▶ **Written task**
Write out, word for word, the first line of the data below and every line after it through the one containing "for o in list(bpy.data.objects): bpy.data.objects.remove(o)".

▶ **Dataset extract**
_ _ _ _

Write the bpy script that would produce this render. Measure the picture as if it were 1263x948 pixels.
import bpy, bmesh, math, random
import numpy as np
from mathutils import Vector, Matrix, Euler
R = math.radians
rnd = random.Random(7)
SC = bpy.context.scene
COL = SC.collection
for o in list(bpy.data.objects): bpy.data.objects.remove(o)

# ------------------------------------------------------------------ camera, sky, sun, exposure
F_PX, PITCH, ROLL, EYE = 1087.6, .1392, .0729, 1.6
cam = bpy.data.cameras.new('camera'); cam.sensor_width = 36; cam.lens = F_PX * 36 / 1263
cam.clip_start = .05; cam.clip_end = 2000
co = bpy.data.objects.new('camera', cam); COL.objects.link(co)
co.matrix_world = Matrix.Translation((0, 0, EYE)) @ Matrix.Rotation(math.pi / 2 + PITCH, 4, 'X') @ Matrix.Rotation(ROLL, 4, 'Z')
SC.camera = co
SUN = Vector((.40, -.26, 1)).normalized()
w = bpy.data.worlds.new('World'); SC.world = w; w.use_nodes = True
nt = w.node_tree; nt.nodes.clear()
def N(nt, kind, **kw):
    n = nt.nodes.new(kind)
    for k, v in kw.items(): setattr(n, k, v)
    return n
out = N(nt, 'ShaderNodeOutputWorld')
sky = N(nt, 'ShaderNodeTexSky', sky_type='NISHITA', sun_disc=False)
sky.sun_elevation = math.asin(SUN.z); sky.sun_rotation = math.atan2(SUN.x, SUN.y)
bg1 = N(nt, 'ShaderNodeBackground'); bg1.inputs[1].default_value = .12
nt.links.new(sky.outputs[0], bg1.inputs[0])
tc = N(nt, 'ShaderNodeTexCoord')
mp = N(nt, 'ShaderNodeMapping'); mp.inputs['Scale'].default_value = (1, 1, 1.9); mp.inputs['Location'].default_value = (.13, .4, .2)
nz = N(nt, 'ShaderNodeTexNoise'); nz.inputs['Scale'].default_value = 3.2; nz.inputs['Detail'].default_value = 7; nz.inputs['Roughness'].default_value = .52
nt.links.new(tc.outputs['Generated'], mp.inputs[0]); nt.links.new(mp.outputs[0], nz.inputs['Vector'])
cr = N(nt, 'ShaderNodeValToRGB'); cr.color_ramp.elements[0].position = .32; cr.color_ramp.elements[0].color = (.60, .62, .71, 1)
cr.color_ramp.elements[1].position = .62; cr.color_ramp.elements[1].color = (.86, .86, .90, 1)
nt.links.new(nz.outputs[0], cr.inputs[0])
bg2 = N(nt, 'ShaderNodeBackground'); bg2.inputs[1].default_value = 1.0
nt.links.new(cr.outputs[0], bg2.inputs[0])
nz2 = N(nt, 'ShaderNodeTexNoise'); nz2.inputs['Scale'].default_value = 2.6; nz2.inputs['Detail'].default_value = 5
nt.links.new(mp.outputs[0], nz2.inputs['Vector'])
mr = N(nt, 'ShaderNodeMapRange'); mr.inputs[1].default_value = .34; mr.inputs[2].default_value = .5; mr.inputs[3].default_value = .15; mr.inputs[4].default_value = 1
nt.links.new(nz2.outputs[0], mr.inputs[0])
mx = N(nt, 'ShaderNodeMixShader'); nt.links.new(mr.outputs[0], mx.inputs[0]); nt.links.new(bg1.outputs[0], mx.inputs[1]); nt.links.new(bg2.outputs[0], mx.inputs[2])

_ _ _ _

▶ **Result for this exercise**
Write the bpy script that would produce this render. Measure the picture as if it were 1263x948 pixels.
import bpy, bmesh, math, random
import numpy as np
from mathutils import Vector, Matrix, Euler
R = math.radians
rnd = random.Random(7)
SC = bpy.context.scene
COL = SC.collection
for o in list(bpy.data.objects): bpy.data.objects.remove(o)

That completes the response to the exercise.